## PROBLEM STATEMENT:
Repeat exactly the lines from the start of the material below up to and including the "o = obj('loose_grit', bm, M['stone']);" line.

## MATERIAL:
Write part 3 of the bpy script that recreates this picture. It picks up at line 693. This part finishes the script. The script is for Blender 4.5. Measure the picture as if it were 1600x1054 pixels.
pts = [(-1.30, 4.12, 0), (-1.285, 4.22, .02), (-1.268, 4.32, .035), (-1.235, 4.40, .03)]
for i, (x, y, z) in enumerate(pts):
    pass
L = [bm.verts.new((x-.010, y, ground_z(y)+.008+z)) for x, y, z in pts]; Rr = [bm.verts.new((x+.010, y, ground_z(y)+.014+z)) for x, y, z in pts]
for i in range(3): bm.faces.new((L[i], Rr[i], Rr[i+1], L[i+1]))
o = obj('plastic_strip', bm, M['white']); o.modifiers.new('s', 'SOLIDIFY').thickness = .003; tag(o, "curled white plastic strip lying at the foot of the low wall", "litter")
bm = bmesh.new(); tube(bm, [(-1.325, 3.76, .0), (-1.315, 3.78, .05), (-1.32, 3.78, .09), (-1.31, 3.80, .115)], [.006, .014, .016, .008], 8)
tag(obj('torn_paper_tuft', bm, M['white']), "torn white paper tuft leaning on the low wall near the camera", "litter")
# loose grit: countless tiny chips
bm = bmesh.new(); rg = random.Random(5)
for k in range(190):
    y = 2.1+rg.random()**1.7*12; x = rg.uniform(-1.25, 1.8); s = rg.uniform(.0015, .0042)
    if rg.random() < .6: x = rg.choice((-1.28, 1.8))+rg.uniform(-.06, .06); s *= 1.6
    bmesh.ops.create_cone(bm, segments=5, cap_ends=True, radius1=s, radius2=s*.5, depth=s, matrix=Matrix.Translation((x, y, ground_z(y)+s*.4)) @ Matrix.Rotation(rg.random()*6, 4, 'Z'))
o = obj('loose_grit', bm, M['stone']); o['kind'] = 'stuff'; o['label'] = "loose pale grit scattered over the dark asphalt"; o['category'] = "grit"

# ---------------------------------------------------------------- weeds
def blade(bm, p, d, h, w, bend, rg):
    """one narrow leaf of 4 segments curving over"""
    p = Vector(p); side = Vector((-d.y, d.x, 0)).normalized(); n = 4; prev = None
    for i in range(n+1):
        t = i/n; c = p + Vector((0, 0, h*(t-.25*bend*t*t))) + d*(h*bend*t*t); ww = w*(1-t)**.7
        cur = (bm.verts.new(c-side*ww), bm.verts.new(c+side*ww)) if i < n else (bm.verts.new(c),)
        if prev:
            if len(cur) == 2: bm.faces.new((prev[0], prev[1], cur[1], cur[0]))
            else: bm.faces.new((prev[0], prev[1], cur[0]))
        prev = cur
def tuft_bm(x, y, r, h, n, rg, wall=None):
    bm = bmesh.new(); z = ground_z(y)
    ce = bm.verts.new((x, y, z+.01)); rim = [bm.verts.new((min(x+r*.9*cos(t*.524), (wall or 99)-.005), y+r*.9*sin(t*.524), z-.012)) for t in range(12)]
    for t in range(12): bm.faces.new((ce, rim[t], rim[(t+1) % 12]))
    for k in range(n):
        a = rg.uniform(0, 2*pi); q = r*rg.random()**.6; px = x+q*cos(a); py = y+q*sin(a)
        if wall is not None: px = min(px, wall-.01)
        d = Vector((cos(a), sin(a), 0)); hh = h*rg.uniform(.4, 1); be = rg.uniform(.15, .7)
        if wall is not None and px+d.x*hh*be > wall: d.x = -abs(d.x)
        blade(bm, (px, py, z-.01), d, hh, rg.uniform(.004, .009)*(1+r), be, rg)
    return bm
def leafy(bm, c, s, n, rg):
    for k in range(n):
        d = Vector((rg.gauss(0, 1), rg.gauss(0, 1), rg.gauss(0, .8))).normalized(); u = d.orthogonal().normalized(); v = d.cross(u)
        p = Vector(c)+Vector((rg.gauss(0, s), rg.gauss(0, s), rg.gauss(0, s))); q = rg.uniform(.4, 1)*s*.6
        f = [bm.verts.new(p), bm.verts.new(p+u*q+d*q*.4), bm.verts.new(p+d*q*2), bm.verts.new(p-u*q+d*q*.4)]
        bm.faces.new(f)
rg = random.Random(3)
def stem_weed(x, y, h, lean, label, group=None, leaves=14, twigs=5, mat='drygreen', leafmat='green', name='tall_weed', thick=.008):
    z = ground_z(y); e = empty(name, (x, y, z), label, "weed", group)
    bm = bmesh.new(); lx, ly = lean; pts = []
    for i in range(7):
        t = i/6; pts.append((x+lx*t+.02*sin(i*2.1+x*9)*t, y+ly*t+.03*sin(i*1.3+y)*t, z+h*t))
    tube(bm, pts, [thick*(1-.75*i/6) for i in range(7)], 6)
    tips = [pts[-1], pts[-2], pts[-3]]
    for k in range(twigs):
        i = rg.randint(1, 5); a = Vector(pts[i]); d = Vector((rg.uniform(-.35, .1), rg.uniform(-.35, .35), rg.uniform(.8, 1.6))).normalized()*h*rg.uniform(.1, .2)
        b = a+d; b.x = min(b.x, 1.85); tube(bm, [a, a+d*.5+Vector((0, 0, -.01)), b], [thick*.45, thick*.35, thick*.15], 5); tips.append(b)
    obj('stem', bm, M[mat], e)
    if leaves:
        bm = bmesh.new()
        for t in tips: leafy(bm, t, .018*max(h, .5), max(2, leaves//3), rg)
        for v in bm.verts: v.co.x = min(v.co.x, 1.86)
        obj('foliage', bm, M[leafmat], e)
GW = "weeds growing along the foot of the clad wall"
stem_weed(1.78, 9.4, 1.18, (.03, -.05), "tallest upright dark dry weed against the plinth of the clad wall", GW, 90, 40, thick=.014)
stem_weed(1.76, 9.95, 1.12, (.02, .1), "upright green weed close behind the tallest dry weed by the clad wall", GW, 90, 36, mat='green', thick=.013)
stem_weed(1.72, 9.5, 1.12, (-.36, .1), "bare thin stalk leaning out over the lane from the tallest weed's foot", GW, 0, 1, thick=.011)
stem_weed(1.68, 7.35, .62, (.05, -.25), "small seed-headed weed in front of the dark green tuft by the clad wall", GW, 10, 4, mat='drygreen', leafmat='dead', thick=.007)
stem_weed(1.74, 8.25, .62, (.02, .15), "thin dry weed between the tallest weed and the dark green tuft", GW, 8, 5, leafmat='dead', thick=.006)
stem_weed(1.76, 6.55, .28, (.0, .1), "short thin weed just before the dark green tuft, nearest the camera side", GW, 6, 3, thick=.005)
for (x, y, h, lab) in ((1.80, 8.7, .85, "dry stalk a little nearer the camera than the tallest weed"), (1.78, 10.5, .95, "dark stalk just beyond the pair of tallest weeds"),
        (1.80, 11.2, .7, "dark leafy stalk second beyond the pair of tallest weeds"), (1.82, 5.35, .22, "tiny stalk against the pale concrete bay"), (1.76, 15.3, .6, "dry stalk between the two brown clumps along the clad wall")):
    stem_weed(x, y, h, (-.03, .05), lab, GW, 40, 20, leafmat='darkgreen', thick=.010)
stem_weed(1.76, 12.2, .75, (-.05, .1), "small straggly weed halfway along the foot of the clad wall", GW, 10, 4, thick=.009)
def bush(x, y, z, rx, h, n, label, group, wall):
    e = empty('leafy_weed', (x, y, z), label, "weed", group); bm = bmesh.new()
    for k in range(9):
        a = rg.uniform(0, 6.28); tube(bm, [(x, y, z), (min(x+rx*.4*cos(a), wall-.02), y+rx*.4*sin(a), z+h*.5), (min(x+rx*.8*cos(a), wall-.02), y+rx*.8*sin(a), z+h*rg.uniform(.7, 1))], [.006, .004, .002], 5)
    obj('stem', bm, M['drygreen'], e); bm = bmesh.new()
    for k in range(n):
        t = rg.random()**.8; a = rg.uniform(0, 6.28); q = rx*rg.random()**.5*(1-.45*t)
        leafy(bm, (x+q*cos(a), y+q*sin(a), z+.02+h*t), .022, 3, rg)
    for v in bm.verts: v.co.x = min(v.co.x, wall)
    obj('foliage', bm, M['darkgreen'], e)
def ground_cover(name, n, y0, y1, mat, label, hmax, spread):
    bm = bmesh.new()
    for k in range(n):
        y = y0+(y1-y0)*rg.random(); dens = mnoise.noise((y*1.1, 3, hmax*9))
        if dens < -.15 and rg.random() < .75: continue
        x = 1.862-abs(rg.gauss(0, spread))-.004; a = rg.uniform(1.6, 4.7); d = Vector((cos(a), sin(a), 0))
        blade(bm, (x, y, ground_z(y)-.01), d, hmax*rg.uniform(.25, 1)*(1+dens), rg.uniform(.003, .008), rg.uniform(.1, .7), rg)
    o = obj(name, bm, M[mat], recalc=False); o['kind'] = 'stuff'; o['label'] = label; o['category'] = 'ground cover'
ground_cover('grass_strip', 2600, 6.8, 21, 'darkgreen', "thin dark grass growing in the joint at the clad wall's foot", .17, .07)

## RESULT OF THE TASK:
Write part 3 of the bpy script that recreates this picture. It picks up at line 693. This part finishes the script. The script is for Blender 4.5. Measure the picture as if it were 1600x1054 pixels.
pts = [(-1.30, 4.12, 0), (-1.285, 4.22, .02), (-1.268, 4.32, .035), (-1.235, 4.40, .03)]
for i, (x, y, z) in enumerate(pts):
    pass
L = [bm.verts.new((x-.010, y, ground_z(y)+.008+z)) for x, y, z in pts]; Rr = [bm.verts.new((x+.010, y, ground_z(y)+.014+z)) for x, y, z in pts]
for i in range(3): bm.faces.new((L[i], Rr[i], Rr[i+1], L[i+1]))
o = obj('plastic_strip', bm, M['white']); o.modifiers.new('s', 'SOLIDIFY').thickness = .003; tag(o, "curled white plastic strip lying at the foot of the low wall", "litter")
bm = bmesh.new(); tube(bm, [(-1.325, 3.76, .0), (-1.315, 3.78, .05), (-1.32, 3.78, .09), (-1.31, 3.80, .115)], [.006, .014, .016, .008], 8)
tag(obj('torn_paper_tuft', bm, M['white']), "torn white paper tuft leaning on the low wall near the camera", "litter")
# loose grit: countless tiny chips
bm = bmesh.new(); rg = random.Random(5)
for k in range(190):
    y = 2.1+rg.random()**1.7*12; x = rg.uniform(-1.25, 1.8); s = rg.uniform(.0015, .0042)
    if rg.random() < .6: x = rg.choice((-1.28, 1.8))+rg.uniform(-.06, .06); s *= 1.6
    bmesh.ops.create_cone(bm, segments=5, cap_ends=True, radius1=s, radius2=s*.5, depth=s, matrix=Matrix.Translation((x, y, ground_z(y)+s*.4)) @ Matrix.Rotation(rg.random()*6, 4, 'Z'))
o = obj('loose_grit', bm, M['stone']); o['kind'] = 'stuff'; o['label'] = "loose pale grit scattered over the dark asphalt"; o['category'] = "grit"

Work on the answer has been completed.